Un comité d’éthique se réunit et conclut qu’il n’y a rien à reprocher aux deux journalistes. Thomas Legrand concède des propos maladroits mais tronqués et réclame avec Patrick Cohen la totalité des enregistrements faits en toute illégalité dans un restaurant.
L’ARCOM (Autorité de la Régulation de la Communication audiovisuelle et numérique) convoque les deux présidentes Sybile Veil et Delphine Ernotte et conclut là encore en exonérant les journalistes de toute faute mais ajoute qu’elle va travailler sur l’impartialité du secteur public de l’audiovisuel tout en renvoyant aux employeurs la charge du respect de la déontologie journalistique.
Enfin la présidente de France Télévisions prend la parole et dans le journal Le Monde qualifie CNews de chaine d’extrême-droite et parle d’une forme de complotisme anti-secteur public.

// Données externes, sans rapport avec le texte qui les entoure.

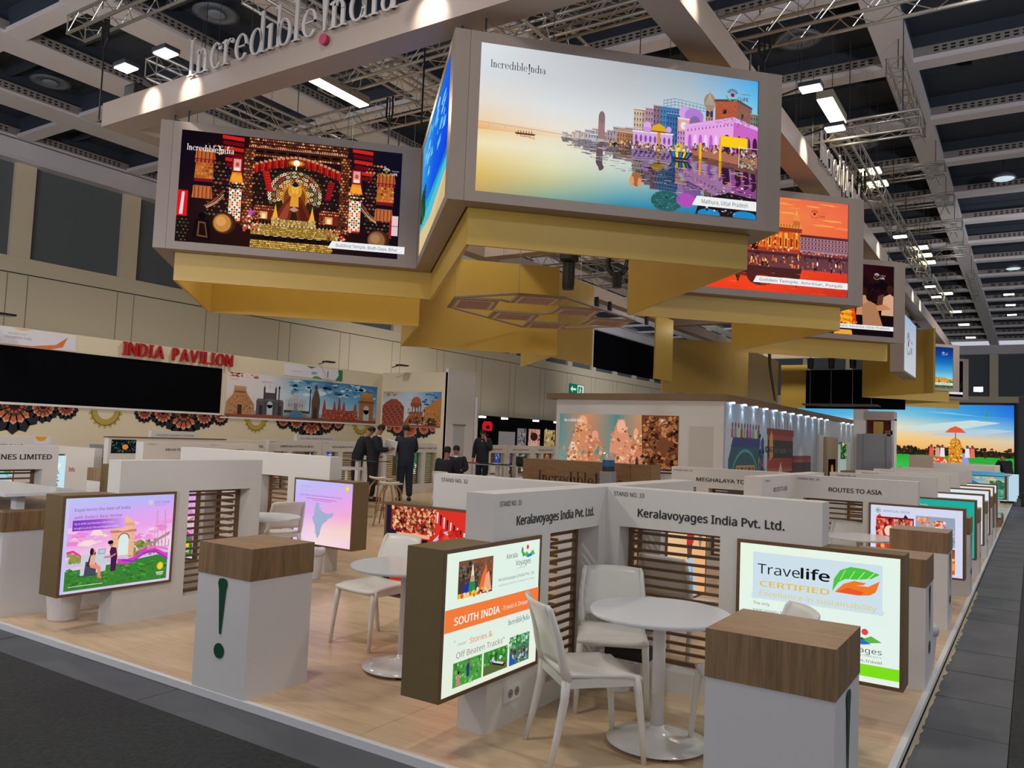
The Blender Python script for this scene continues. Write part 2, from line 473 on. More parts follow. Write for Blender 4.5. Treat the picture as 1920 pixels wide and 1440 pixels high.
def lettering(txt, origin, u, n, size, parent, m=None, bold=False, depth=0.003, width=None, name='lettering'):
    vs, fs, wd = text_mesh(txt, bold)
    sx = (width/(wd*size)) if width else 1.0
    mb = MB(); k = len(vs)
    mb.v = [(x*size*sx, y*size, (0.00005*(i*4//max(1, k)) if bold else 0)) for i, (x, y) in enumerate(vs)]; mb.f = list(fs)
    o = mb.build(name, m or INK, parent)
    if depth > 0.004:
        md = o.modifiers.new('thick', 'SOLIDIFY'); md.thickness = depth; md.offset = 1
    o.matrix_local = (parent_inv(parent) if parent else Matrix.Identity(4)) @ frame(Vector(origin)+Vector(n).normalized()*0.003, u, n)
    return o
R0 = random.Random(7)
def wb(mb, name, m, parent, **k):
    """build world-space geometry as a part of a thing that has its own base point"""
    o = mb.build(name, m, parent, **k)
    if parent is not None: o.matrix_local = parent_inv(parent)
    return o
ZF = -0.05
# ================================================================ floor
fl = struct(MB().box(-32, 14, -6, 66, ZF-0.12, ZF-0.012).build('floor', GROUT))
# carpets of the two aisles
wb(MB().box(-32, 14, -6, 3.09, ZF-0.012, ZF+0.004), 'carpet', CARPET, fl)
wb(MB().box(-0.12, 3.2, 3.09, 66, ZF-0.012, ZF+0.004), 'carpet', CARPET, fl)
# stone tiles: strip in front of the platform, and the band along its right side
def tile(x0, x1, y0, y1):
    j = R0.uniform(-0.0015, 0.0015); g = 0.005
    o = MB().box(x0+g, x1-g, y0+g, y1-g, ZF-0.012, ZF+j).build('tile', TILE, fl)
x = -13.0
while x < -0.2:
    tile(x, min(x+2.07, -0.12), 3.09, 3.42); x += 2.07
y = 3.42
while y < 48:
    tile(-0.62, -0.12, y, y+0.83); y += 0.83
t_ = MB().box(-13, -32, 3.09, 66, ZF-0.012, ZF).build('floor_field', TILE, fl)
t2 = MB().box(-12.4, -0.62, 38.2, 66, ZF-0.012, ZF).build('floor_field', TILE, fl)
t3 = MB().box(-32, -13.0, 3.09, 66, ZF-0.012, ZF+0.001).build('floor_field', TILE, fl)
bpy.data.objects.remove(t_)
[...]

Voilà pour l’essentiel de cette tempête assez parisienne mais fondée sur des antagonismes anciens et devenus liés à la situation politique française. Alors que faut-il en penser ? Que peut-on en tirer comme enseignements ?
C’est l’honneur du secteur public de l’audiovisuel de proposer des traitements de l’information non complaisants, vérifiés, avérés quoi qu’il en coûte. C’est l’honneur du secteur public de proposer sur la 5 des débats de qualité dérangeants. C’est l’honneur de la 2 de diffuser Envoyé Spécial ou Complément d’enquête. Pour ce qui concerne la pratique de la caméra cachée, de la diffusion sur des réseaux dits sociaux d’enregistrements volés sous des formes arrangées (selon les convictions de l’arrangeur pour faire le buzz) il m’est arrivé souvent de rappeler que c’est contraire à une éthique de journaliste qui doit toujours faire valoir sa qualité, ne pas user de méthodes policières d’enquête. J’ajoute que devant les obstructions systématiques de maints organismes ou entreprises, il est compréhensible que l’on dissimule une caméra, entorse acceptable au principe.

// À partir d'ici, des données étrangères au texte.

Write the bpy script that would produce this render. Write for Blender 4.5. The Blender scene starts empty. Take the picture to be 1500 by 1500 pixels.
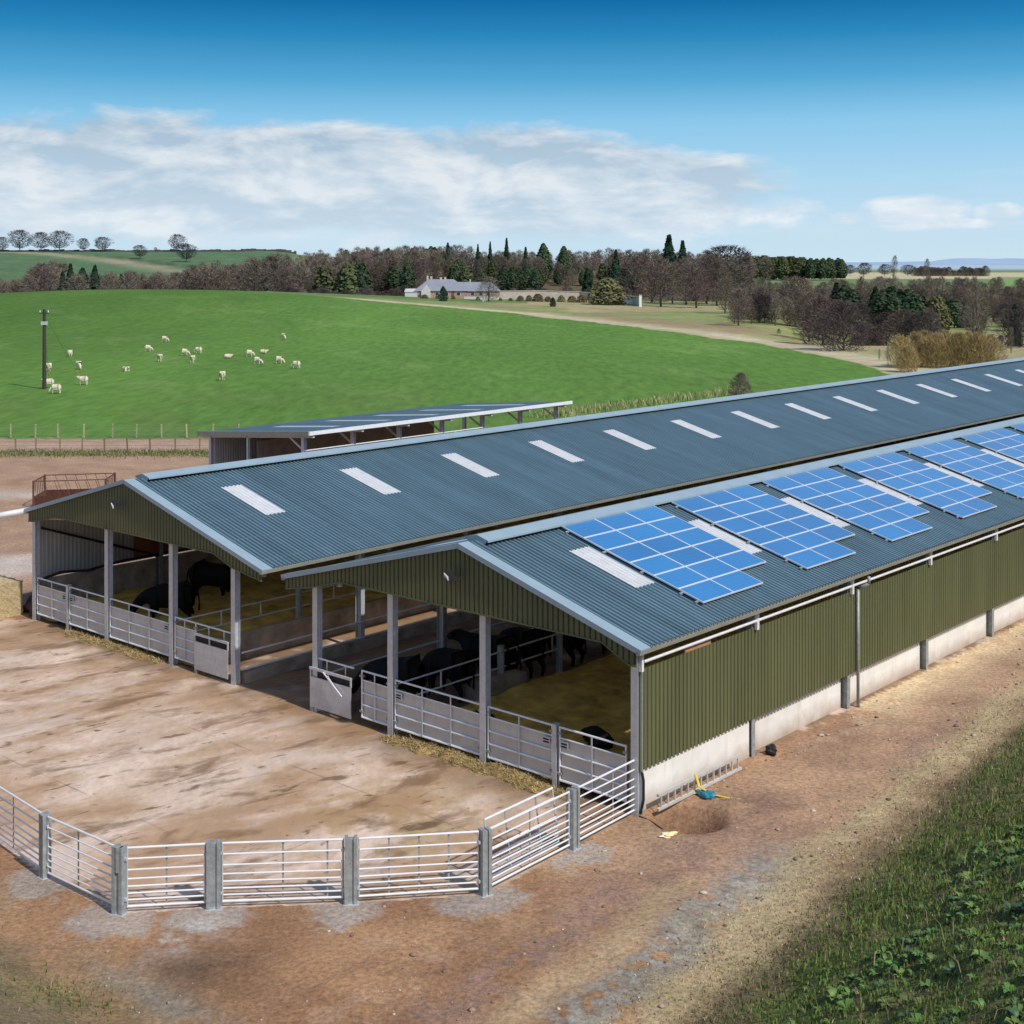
import bpy, bmesh, math, random
import numpy as np
from mathutils import Vector, Matrix
random.seed(7); rng = np.random.default_rng(7)
sc = bpy.context.scene
col = sc.collection
PI = math.pi
# ------------------------------------------------------------------ frame of reference
# world: X right, Y away from the camera, Z up (metres).  The farm buildings stand in a frame turned
# YAW clockwise about the front right corner post of the near barn (lx along the gables, ly along the barns).
YAW = 0.7235; CY, SY = math.cos(YAW), math.sin(YAW); AX, AY = 2.94, 32.767
FOC, HOR, CAMH = 2038.5, 384.6, 13.0
def L2W(x, y, z=0.0): return Vector((AX + CY*x + SY*y, AY - SY*x + CY*y, z))
def W2L(X, Y):
    dx, dy = X-AX, Y-AY
    return CY*dx - SY*dy, SY*dx + CY*dy
def spot(u, v): # ground point seen at a photo position
    Y = FOC*CAMH/(v-HOR); return (u-750)/FOC*Y, Y

# ------------------------------------------------------------------ numpy noise
def _h(ix, iy, s):
    n = (ix.astype(np.int64)*374761393 + iy.astype(np.int64)*668265263 + s*974634777) & 0x7fffffff
    n = ((n ^ (n >> 13))*1274126177) & 0x7fffffff
    n = n ^ (n >> 16)
    return (n & 0xffff)/65535.0
def vn(x, y, s=0):
    x = np.asarray(x, float); y = np.asarray(y, float)
    ix = np.floor(x); iy = np.floor(y); fx = x-ix; fy = y-iy
    fx = fx*fx*(3-2*fx); fy = fy*fy*(3-2*fy)
    a = _h(ix, iy, s); b = _h(ix+1, iy, s); c = _h(ix, iy+1, s); d = _h(ix+1, iy+1, s)
    return a+(b-a)*fx+(c-a)*fy+(a-b-c+d)*fx*fy
def fbm(x, y, s=0, o=4):
    t = 0; a = .5; n = 0
    for i in range(o):
        t = t+a*vn(x, y, s+i*17); n += a; a *= .5; x = np.asarray(x)*2.03+3.1; y = np.asarray(y)*2.03+1.7
    return t/n
def ss(a, b, x):
    t = np.clip((np.asarray(x, float)-a)/(b-a), 0, 1); return t*t*(3-2*t)

# ------------------------------------------------------------------ object helpers
def tag(o, label=None, cat=None, group=None, kind=None):
    if label: o['label'] = label
    if cat: o['category'] = cat
    if group: o['group'] = group
    if kind: o['kind'] = kind
    return o
def empty(name, loc=(0,0,0), rz=0.0):
    o = bpy.data.objects.new(name, None); col.objects.link(o); o.empty_display_size = .3
    o.location = loc; o.rotation_euler = (0, 0, rz); return o
def thing(name, label, cat, loc=(0,0,0), rz=0.0, group=None):
    return tag(empty(name, loc, rz), label, cat, group)
def lthing(name, label, cat, lx=0, ly=0, z=0, rz=0.0, group=None):  # placed in the farm frame
    return thing(name, label, cat, L2W(lx, ly, z), rz-YAW, group)
def link(name, me, parent=None):
    o = bpy.data.objects.new(name, me); col.objects.link(o)
    if parent is not None: o.parent = parent
    return o
def copy_tree(o, parent=None):
    c = o.copy(); col.objects.link(c); c.parent = parent
    for ch in list(o.children): copy_tree(ch, c)
    return c
class MB:
    def __init__(s): s.v = []; s.f = []; s.m = []; s.mi = 0
    def add(s, vs, fs):
        n = len(s.v); s.v += [tuple(p) for p in vs]
        for f in fs: s.f.append([i+n for i in f]); s.m.append(s.mi)
    def box(s, x0, x1, y0, y1, z0, z1):
        s.add([(x0,y0,z0),(x1,y0,z0),(x1,y1,z0),(x0,y1,z0),(x0,y0,z1),(x1,y0,z1),(x1,y1,z1),(x0,y1,z1)],
              [(0,3,2,1),(4,5,6,7),(0,1,5,4),(1,2,6,5),(2,3,7,6),(3,0,4,7)]); return s
    def bar(s, p, q, w, h=None, up=(0,0,1)):
        h = h or w; p = Vector(p); q = Vector(q); d = (q-p).normalized(); u = Vector(up)
        if abs(d.dot(u)) > .95: u = Vector((0,1,0))
        a = d.cross(u).normalized(); b = a.cross(d)
        vs = [c+a*(i*w/2)+b*(j*h/2) for c in (p, q) for i, j in ((-1,-1),(1,-1),(1,1),(-1,1))]
        s.add(vs, [(0,1,2,3),(7,6,5,4),(0,4,5,1),(1,5,6,2),(2,6,7,3),(3,7,4,0)]); return s
    def tube(s, p, q, r, r2=None, n=8, cap=True):
        r2 = r if r2 is None else r2
        p = Vector(p); q = Vector(q); d = (q-p).normalized(); u = Vector((0,0,1)) if abs(d.z) < .9 else Vector((1,0,0))
        a = d.cross(u).normalized(); b = a.cross(d)
        vs = []
        for c, rr in ((p, r), (q, r2)):
            for k in range(n):
                t = 2*PI*k/n; vs.append(c+a*math.cos(t)*rr+b*math.sin(t)*rr)
        fs = [(k, (k+1) % n, n+(k+1) % n, n+k) for k in range(n)]
        if cap: fs += [tuple(range(n))[::-1], tuple(range(n, 2*n))]
        s.add(vs, fs); return s
    def path(s, pts, r, n=6):
        for a, b in zip(pts[:-1], pts[1:]): s.tube(a, b, r, n=n)
        return s
    def prism(s, pts, d): # planar polygon pts extruded by vector d
        n = len(pts); d = Vector(d); vs = [Vector(p) for p in pts]; vs += [p+d for p in vs]
        s.add(vs, [tuple(range(n))[::-1], tuple(range(n, 2*n))]+[(k, (k+1) % n, n+(k+1) % n, n+k) for k in range(n)]); return s
    def mesh(s, name, mats, smooth=False):
        me = bpy.data.meshes.new(name); me.from_pydata(s.v, [], s.f)
        for m in (mats if isinstance(mats, (list, tuple)) else [mats]): me.materials.append(m)
        if any(s.m): me.polygons.foreach_set('material_index', s.m)
        if smooth: me.polygons.foreach_set('use_smooth', [True]*len(me.polygons))
        bm = bmesh.new(); bm.from_mesh(me); bmesh.ops.recalc_face_normals(bm, faces=bm.faces); bm.to_mesh(me); bm.free()
        me.update(); return me
    def build(s, name, mats, parent=None, smooth=False, raw=False):
        return link(name, s.mesh(name, mats, smooth), parent)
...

Restent les coups de boutoirs venus de la chaine du groupe Bolloré, des partis d’extrême droite et d’autres. La bataille est claire, il s’agit de réduire voire de supprimer un secteur public de l’audiovisuel qui échappe encore peu ou prou aux contrôles du pouvoir en place (même si celui-ci ne se cache pas de donner des conseils, on l’a vu lors du départ d’Anne Sophie Lapix).

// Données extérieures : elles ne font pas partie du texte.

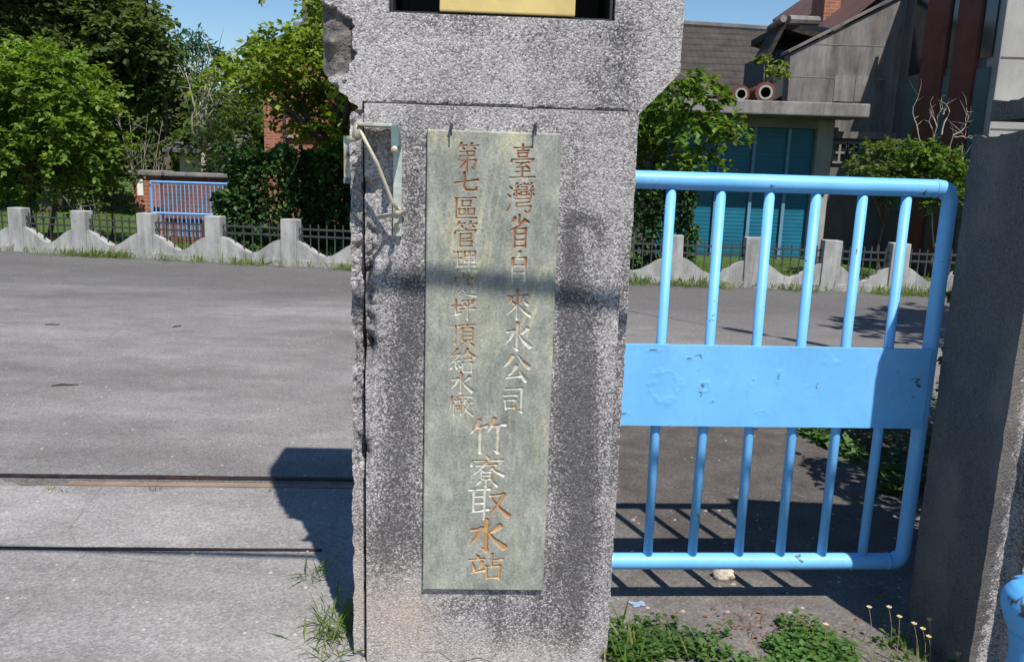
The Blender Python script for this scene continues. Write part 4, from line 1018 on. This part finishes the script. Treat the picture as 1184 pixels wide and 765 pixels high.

La liberté d’informer n’est pas acquise. Laissons de côté les émissions polémiques de Pascal Praud et consorts qui n’ont rien à voir avec le journalisme. C’est du spectacle à des fins politiques le plus souvent nourris de rumeurs et d’opinions sans fondement… Nul n’est obligé d’aller voir… Revenons au journalisme, à son obligation toujours en équilibre de rendre compte, de vérifier, d’émettre des commentaires, de faire part d’émotions aussi. L’impartialité est chose ambigüe : nul n’est objectif, il faut faire œuvre de rigueur et d’honnêteté intellectuelle. Ce qui suppose d’affronter des militants, des personnes engagés dans des combats partisans, des personnalités désireuses de promotions. On peut, on doit déjeuner avec celles et ceux qui peuvent livrer des informations, on peut on doit aller sur les terrains parfois les risqués pour se confronter à des réalités différentes des discours institutionnels, quitte à heurter les avis officiels. C’est une profession de liberté et de courage parfois, elle dérange, elle doit déranger. Dans l’exercice de notre profession il convient désormais d’être encore plus vigilant : le moindre téléphone est un outil de manipulation, l’usage (désormais admis dans plusieurs rédactions) de l’Intelligence dite artificielle permet de faire des journaux sans journalistes et ainsi de publier des articles uniformes, les tentatives d’ingérences, la puissance des directions de communications chargées de faire ainsi, propagande utile, tout vient cerner le journalisme, cette idée indispensable à toute démocratie.